Why Europe Needs to Accelerate Its Delivery of Green Hydrogen

10 mins

According to a new report, in order to reach its green hydrogen goals by 2023, the EU needs ...

According to a new report, in order to reach its green hydrogen goals by 2023, the EU needs to accelerate its delivery methods. The report, from Worley and Princeton University, explains that Europe needs to speed up varying hydrogen value chain projects if it wants to meet production goals, and it needs to do so by at least 40%.

Currently, the EU is hoping that by 2023, it will be able to generate 10 million tonnes of green hydrogen per year. However, 90% of global hydrogen production is still driven by fossil fuels. This highlights that green hydrogen doesn’t have the same economy of scale as other forms of energy. The EU is hoping to change this by providing affordable low-carbon hydrogen to a variety of sectors. The report also states that the EU needs to boost its electrolyser and renewable electricity generation capacities if it wants to meet green hydrogen goals; the former by eight times as much, the latter by four times as much.

With Interventions, Scaling Up Delivery is Possible

The Worley and Princeton University report questions whether the delivery process for the various production processes is capable of meeting the current timeline. It highlights that the timelines required are currently likely to exceed ten years, eight years at the earliest, meaning that the EU won’t meet its 2030 target. Luckily, the report also explains that accelerating delivery is possible, with some interventions potentially decreasing green hydrogen delivery times by 40%.

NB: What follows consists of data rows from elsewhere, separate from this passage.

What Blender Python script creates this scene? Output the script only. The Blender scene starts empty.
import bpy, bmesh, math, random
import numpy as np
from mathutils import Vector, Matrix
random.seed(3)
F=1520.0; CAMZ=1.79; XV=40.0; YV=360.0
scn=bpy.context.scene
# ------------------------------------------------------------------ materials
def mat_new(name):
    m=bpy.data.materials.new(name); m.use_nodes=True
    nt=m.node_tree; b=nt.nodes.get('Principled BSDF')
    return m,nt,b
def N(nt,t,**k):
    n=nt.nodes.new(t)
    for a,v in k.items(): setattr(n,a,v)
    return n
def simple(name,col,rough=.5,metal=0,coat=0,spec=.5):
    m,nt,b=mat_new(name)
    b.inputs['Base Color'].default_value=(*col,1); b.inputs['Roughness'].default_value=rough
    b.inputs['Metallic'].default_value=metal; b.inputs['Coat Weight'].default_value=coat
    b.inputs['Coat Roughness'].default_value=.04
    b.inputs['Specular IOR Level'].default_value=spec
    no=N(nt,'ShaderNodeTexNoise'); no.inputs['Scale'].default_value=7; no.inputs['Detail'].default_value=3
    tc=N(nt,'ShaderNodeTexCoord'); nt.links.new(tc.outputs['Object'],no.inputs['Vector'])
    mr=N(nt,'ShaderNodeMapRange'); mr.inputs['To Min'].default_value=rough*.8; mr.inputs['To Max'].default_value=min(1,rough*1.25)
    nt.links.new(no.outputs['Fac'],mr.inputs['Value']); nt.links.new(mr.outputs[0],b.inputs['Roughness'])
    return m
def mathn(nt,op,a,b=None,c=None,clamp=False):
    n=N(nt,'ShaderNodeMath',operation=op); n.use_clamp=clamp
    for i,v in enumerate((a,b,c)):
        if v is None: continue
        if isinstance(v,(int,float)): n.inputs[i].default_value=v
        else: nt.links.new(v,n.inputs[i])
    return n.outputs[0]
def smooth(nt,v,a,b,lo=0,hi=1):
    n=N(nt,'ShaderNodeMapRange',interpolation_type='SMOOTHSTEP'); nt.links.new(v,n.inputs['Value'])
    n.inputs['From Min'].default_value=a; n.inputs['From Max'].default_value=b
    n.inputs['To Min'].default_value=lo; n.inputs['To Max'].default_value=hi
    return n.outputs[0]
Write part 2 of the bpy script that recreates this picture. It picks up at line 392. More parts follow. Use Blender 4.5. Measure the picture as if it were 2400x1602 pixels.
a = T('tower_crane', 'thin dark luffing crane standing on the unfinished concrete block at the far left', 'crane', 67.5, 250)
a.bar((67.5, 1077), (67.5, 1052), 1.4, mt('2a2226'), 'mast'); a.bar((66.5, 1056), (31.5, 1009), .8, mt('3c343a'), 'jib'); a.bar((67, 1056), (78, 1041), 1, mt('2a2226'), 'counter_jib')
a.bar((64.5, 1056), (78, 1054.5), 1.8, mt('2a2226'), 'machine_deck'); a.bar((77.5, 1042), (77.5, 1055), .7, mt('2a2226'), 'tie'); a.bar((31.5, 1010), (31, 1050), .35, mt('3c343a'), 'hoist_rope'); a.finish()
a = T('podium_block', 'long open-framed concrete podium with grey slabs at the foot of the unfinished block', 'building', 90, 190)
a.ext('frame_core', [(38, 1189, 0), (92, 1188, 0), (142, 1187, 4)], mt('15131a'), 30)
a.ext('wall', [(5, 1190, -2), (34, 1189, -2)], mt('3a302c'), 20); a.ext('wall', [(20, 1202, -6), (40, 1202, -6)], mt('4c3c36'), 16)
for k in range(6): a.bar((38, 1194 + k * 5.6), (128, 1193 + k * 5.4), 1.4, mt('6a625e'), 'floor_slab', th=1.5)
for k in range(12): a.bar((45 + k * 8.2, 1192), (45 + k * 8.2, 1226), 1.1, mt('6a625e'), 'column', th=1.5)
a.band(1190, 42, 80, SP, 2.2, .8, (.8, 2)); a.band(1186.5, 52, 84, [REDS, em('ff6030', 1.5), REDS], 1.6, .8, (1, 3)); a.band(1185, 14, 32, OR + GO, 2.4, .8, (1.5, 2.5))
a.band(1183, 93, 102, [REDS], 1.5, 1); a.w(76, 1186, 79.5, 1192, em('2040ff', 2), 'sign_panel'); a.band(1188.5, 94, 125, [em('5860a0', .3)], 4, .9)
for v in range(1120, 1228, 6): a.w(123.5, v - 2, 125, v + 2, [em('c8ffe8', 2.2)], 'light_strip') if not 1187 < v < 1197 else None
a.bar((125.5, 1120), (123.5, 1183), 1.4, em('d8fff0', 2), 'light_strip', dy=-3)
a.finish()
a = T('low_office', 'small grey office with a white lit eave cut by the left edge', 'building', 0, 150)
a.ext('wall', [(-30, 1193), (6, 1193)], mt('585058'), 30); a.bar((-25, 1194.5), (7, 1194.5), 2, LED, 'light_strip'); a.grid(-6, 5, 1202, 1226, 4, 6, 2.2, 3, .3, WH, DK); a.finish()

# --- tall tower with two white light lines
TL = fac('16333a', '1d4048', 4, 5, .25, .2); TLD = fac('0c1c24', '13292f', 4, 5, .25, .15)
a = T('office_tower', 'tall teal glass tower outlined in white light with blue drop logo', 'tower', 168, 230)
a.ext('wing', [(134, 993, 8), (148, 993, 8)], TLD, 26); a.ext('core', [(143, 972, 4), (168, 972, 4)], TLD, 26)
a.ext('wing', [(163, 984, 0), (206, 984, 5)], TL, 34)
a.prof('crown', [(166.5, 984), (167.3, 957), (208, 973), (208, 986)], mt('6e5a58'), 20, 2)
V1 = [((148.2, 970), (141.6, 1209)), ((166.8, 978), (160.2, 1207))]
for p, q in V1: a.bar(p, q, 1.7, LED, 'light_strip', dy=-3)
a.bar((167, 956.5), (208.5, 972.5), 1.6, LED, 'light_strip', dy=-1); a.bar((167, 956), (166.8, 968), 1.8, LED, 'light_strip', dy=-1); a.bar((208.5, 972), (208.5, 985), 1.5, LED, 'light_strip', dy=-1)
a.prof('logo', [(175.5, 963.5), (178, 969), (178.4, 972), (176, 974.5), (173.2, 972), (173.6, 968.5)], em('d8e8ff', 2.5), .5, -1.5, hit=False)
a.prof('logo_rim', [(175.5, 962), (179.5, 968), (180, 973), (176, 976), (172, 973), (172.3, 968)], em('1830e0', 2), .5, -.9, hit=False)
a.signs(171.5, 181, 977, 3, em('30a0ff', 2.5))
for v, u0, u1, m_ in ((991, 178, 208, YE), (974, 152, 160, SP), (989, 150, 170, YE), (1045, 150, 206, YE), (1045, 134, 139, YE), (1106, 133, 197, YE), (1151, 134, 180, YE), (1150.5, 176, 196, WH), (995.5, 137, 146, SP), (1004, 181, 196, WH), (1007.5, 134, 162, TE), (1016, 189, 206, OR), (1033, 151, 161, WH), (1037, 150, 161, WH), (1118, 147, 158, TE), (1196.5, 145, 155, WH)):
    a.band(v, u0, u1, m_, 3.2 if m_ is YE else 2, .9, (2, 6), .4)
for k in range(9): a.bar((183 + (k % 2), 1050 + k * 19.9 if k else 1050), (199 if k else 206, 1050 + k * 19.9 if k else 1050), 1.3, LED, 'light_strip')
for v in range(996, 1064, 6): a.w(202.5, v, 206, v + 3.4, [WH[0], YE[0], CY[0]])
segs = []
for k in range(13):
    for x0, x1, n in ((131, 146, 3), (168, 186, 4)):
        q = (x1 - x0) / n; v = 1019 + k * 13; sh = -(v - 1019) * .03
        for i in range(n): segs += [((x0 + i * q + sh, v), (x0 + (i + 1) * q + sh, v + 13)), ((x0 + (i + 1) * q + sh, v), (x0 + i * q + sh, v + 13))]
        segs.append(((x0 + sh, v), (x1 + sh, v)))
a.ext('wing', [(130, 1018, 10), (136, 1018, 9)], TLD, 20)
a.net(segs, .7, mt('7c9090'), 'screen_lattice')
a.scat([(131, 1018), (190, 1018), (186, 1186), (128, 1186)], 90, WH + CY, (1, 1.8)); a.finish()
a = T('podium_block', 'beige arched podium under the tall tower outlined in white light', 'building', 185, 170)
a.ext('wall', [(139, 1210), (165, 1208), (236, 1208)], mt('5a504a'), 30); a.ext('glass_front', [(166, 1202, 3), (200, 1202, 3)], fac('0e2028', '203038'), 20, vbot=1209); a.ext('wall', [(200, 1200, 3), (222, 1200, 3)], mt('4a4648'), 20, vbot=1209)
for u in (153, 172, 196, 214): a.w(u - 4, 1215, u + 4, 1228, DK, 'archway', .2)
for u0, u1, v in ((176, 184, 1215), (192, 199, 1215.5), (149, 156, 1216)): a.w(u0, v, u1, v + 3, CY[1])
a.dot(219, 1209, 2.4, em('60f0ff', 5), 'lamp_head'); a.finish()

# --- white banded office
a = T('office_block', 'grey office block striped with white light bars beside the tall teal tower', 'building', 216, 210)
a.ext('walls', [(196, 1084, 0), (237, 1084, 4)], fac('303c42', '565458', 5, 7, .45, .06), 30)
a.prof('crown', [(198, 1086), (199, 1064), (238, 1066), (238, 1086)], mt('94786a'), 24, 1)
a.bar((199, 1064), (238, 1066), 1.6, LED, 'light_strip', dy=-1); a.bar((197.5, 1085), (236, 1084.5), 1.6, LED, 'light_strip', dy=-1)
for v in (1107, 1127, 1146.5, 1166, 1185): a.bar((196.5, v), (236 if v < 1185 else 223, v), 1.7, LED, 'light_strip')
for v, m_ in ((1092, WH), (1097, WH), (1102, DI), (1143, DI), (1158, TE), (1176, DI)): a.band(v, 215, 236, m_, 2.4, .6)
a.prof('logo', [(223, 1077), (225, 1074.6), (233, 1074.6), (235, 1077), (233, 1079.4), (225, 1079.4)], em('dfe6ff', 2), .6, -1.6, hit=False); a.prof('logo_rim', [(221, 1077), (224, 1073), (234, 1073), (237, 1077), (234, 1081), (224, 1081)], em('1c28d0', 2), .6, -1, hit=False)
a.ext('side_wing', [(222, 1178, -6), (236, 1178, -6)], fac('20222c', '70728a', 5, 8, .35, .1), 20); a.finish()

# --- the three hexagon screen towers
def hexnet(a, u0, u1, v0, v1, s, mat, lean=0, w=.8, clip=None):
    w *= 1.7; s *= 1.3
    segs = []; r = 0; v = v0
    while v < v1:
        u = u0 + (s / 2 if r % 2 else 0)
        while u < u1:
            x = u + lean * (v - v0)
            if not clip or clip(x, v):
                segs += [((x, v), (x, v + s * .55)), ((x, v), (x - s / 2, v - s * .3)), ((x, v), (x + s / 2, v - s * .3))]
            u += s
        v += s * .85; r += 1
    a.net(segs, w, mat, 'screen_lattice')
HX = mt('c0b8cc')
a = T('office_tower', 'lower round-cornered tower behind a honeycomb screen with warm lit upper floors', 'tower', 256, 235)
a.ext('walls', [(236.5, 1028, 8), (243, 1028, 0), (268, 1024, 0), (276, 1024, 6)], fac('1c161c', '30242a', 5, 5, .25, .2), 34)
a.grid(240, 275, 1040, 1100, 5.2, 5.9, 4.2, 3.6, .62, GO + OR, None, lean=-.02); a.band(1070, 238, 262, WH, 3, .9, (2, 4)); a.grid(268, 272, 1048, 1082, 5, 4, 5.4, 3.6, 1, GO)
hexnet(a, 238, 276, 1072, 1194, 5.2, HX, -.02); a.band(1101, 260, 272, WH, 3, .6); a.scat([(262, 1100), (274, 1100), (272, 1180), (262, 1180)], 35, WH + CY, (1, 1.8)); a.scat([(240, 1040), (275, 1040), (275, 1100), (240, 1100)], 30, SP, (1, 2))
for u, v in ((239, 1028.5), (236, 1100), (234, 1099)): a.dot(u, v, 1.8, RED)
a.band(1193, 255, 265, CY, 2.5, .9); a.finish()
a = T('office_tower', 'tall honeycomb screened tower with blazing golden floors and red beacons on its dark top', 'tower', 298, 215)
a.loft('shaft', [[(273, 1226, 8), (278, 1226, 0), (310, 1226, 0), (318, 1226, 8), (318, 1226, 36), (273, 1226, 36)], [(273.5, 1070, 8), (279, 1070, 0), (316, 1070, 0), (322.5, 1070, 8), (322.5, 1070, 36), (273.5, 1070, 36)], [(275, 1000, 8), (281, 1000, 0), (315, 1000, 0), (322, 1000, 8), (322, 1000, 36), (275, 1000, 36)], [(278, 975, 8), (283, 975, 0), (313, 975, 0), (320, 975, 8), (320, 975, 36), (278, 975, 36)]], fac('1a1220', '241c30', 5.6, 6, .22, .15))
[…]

One of the proposed changes include streamlining the planning process, as delays in grid connections are a major hurdle that the EU has yet to overcome. The report highlights the importance of sharing knowledge and aligning all of the green hydrogen industry, enabling varying project teams to communicate and avoid unnecessary delays. One idea that’s been suggested in a taskforce that spans the entire industry, bringing policymakers and experts together.

Dr Paul Egbert, Worley’s Group Director of Sustainability, said: “The proposed initiatives go significantly beyond current practices seen within the industry, but this new level of collaboration and support will be essential for driving investment faster, steering the region towards both sustainable and environmentally conscious energy production.”

The UK’s Low-Carbon Hydrogen Sector is Set to Expand

The UK also has big plans to expand its low-carbon hydrogen sector. According to The Energy Security Strategy from April 2022, the UK’s low-carbon hydrogen target for 2023 has doubled. The goal is now 10GW. The UK has been working on a new standard to determine which types of hydrogen can be classified as low-carbon, and the various ways to support green hydrogen projects.

Brett Ryan, Head of Policy and Analysis, at Hydrogen UK said: “While the UK has access to natural resources that should lend itself to significant renewable electricity generation and hydrogen storage, it is suffering due to delays in obtaining grid connections and a lack of strategic infrastructure planning. The interventions suggested in the report provide some tangible opportunities to address the barriers and are for the most part equally relevant to the UK as they are to the EU."